Kate Middleton wears butter-yellow Patrick McDowell for Garter Day
Kate Middleton turned Garter Day into a signal, stepping out in a butter-yellow Patrick McDowell coat dress made with bespoke English rose silk damask and Stephen Walters.

Catherine, Princess of Wales, turned Garter Day into a lesson in old-money renewal, stepping into St George’s Chapel in a butter-yellow Patrick McDowell coat dress that felt ceremonial without feeling frozen in time. The custom look, with its button-down front, oversized pockets and polished tonal finish, read less like a costume and more like a quiet power move.
King Charles III led the Order of the Garter ceremony at Windsor Castle, where three new Knights Companions were formally invested in the Garter Throne Room before the procession. The Princess of Wales watched from the Galilee Porch with the Duchess of Edinburgh and Vice Admiral Sir Tim Laurence, while Prince William and the other Royal Knights moved through the procession in velvet robes and plumed hats. The Order, founded in 1348, is Britain’s oldest and most senior Order of Chivalry, and it still knows how to make one dress carry institutional weight.

McDowell’s coat dress was reportedly made in London from bespoke English rose silk damask, produced in collaboration with Stephen Walters of Sudbury. That craft detail matters. It is the difference between generic luxury and the kind of disciplined, British-made refinement that the establishment can actually absorb. McDowell, who received the Queen Elizabeth II Award for British Design from the Princess of Wales in May 2025, sits neatly inside the monarchy’s current taste profile: sustainability-minded, technically sharp, and modern enough to refresh the old codes without wrecking them.

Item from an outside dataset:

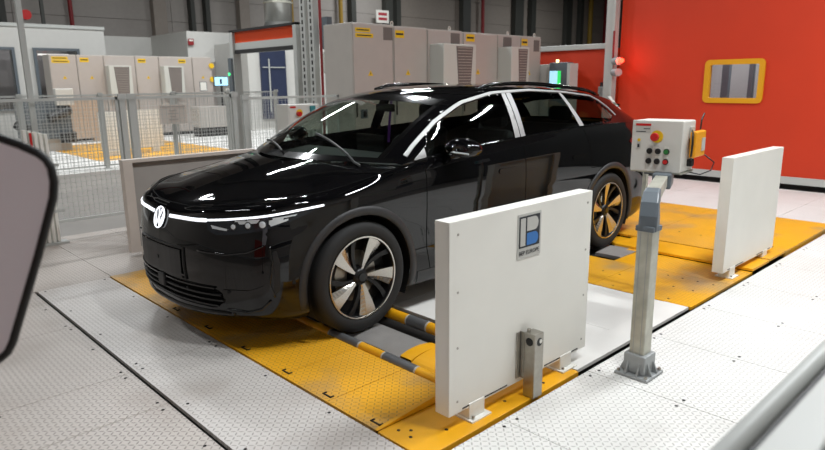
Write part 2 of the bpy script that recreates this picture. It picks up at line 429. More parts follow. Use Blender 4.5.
# red booth wall at x=-7.8 with a window
rw = empty('wall_right', (-7.8, 3, 0), 'orange red booth wall behind the car with a yellow framed window', None, kind='structure')
b = MB(); b.box(-8.0, -7.8, -1.72, -.255, .17, 3.6); b.box(-8.0, -7.8, .56, 2.5, .17, 3.6); b.box(-8.0, -7.8, -.255, .56, .17, 1.22); b.box(-8.0, -7.8, -.255, .56, 1.82, 3.6)
b.build('booth_panel', MT['orange'], rw)
structure('wall_service', MB().box(-8.0, -7.8, 2.51, 7.98, 0, 3.6), MT['darkcol'])
MB().box(-8.0, -7.76, -1.8, 2.5, .07, .17).build('skirting', MT['fencewh'], rw)
MB().box(-8.0, -7.85, -3.4, 2.5, -.05, .07).build('plinth_recess', MT['black'], rw)
wn = empty('window_1', (-7.8, .15, 1.2), 'yellow framed rounded window in the orange red booth wall', None, kind='structure')
def rrect(y0, y1, z0, z1, r, n=5):
    P = []
    for cy, cz, a0 in ((y1-r, z1-r, 0), (y0+r, z1-r, 90), (y0+r, z0+r, 180), (y1-r, z0+r, 270)):
        for i in range(n+1):
            a = math.radians(a0+90*i/n); P.append((cy+r*math.cos(a), cz+r*math.sin(a)))
    return P
def frame_ring(o, i, x0, x1):
    n = len(o); V = [(x, y, z) for x in (x0, x1) for L_ in (o, i) for y, z in L_]
    F = []
    for k in range(n):
        l = (k+1) % n
        F += [(k, l, n+l, n+k), (2*n+k, 3*n+k, 3*n+l, 2*n+l), (k, 2*n+k, 2*n+l, l), (n+k, n+l, 3*n+l, 3*n+k)]
    return MB().add(V, F)
frame_ring(rrect(-.275, .58, 1.20, 1.84, .07), rrect(-.195, .50, 1.275, 1.765, .02), -7.84, -7.77).build('window_frame', MT['winyel'], wn)
area('booth_fill', (-9.2, .1, 2.9), 1.2, .3, 60)  # unseen light added to brighten the booth behind the pane
MB().box(-7.83, -7.82, -.2, .505, 1.27, 1.77).build('pane', MT['winreflect'], wn)
# the booth interior seen through the window
ib = MB(); ib.box(-10.5, -10.4, -1.5, 3, .0, 3); ib.build('booth_back_panel', MT['room'], wn)
for y, wd, m in ((-.62, .12, 'bluegrey'), (-.2, .07, 'bluegrey'), (.62, .1, 'bluegrey'), (.1, .3, 'cab2')):
    MB().box(-9.6, -9.5, y-wd/2, y+wd/2, .3, 2.6).build('booth_upright', MT[m], wn)
ro = empty('wall_opposite', (7.9, 5, 0), 'orange red booth wall on the side opposite the rear of the car', None, kind='structure')
MB().box(7.8, 7.98, 2.6, 7.9, .17, 2.2).build('booth_panel', MT['orange'], ro)
MB().box(7.77, 7.98, 2.6, 7.9, .0, .17).build('skirting', MT['fencewh'], ro)
# low red wall section left of the post, with light rail on top
lw = empty('wall_booth_low', (-7.8, -2.6, 0), 'lower orange red wall section behind the cabinet row under a light rail', None, kind='structure')
MB().box(-8.0, -7.8, -3.9, -1.74, .07, 2.08).build('booth_panel', MT['orange'], lw)
MB().box(-8.02, -7.74, -3.9, -1.9, 2.08, 2.17).build('top_rail', MT['fencewh'], lw, bevel=.01)
# white rooms behind the next stand
r1 = empty('wall_office', (-2, -18.5, 0), 'white office room with windows behind the left cabinet row', None, kind='structure')
def wall_with_holes(xa, xb, y0, y1, z1, holes):
    b = MB(); xs_ = sorted({xa, xb, *[h[0] for h in holes], *[h[1] for h in holes]})
    for p, q in zip(xs_[:-1], xs_[1:]):
        hs = [h for h in holes if h[0] <= p+1e-6 and h[1] >= q-1e-6]
        z = 0
        for h in hs: b.box(p, q, y0, y1, z, h[2]); z = h[3]
        b.box(p, q, y0, y1, z, z1)
    return b
wall_with_holes(-5.24, 4, -18.7, -18.5, 3.3, [(-2.55, -1.2, .9, 2.62), (-4.35, -3.2, .9, 2.62)]).build('office_wall', MT['room'], r1)
MB().box(-5.26, 4, -18.72, -18.46, 3.3, 3.4).build('roof_edge', MT['fencewh'], r1)
MB().box(-5.24, -5.1, -22, -18.7, 0, 3.3).build('office_side', MT['room'], r1)
MB().box(-4.6, 0, -21.1, -21, 0, 3.2).build('office_back', MT['cab2'], r1)
for i, (a, c) in enumerate(((-2.55, -1.2), (-4.35, -3.2))):
    wv = empty('window_%d' % (i+2), ((a+c)/2, -18.5, .9), None, None, kind='structure')
    fb = MB()
    for bx in ((a-.08, a, .85, 2.7), (c, c+.08, .85, 2.7), (a, c, 2.62, 2.7), (a, c, .85, .9)): fb.box(bx[0], bx[1], -18.55, -18.42, bx[2], bx[3])
    fb.build('window_frame', MT['bluegrey'], wv)
    MB().box(a, c, -18.6, -18.59, .9, 2.62).build('pane', MT['winreflect'], wv)
MB().box(-4.2, -3.35, -18.9, -18.8, 2.5, 2.54).build('light_tube', MT['tube'], r1)
r2 = empty('wall_inner_room', (-9, -18.5, 0), 'white box room with a dark doorway behind the left cabinets', None, kind='structure')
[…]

Kate finished the look with a coordinating Jane Taylor boater hat, neutral suede accessories and Robinson Pelham wedding earrings, the pair Carole and Michael Middleton gave her. The pale-yellow palette and those familiar earrings brought back a trace of her 2011 wedding-era language, but the effect was not nostalgic for nostalgia’s sake. It was strategic. This is how old-money style survives now: not by staying stuck in cream, navy and pearls, but by letting British craftsmanship, restrained glamour and a slightly softer color story keep the whole thing alive.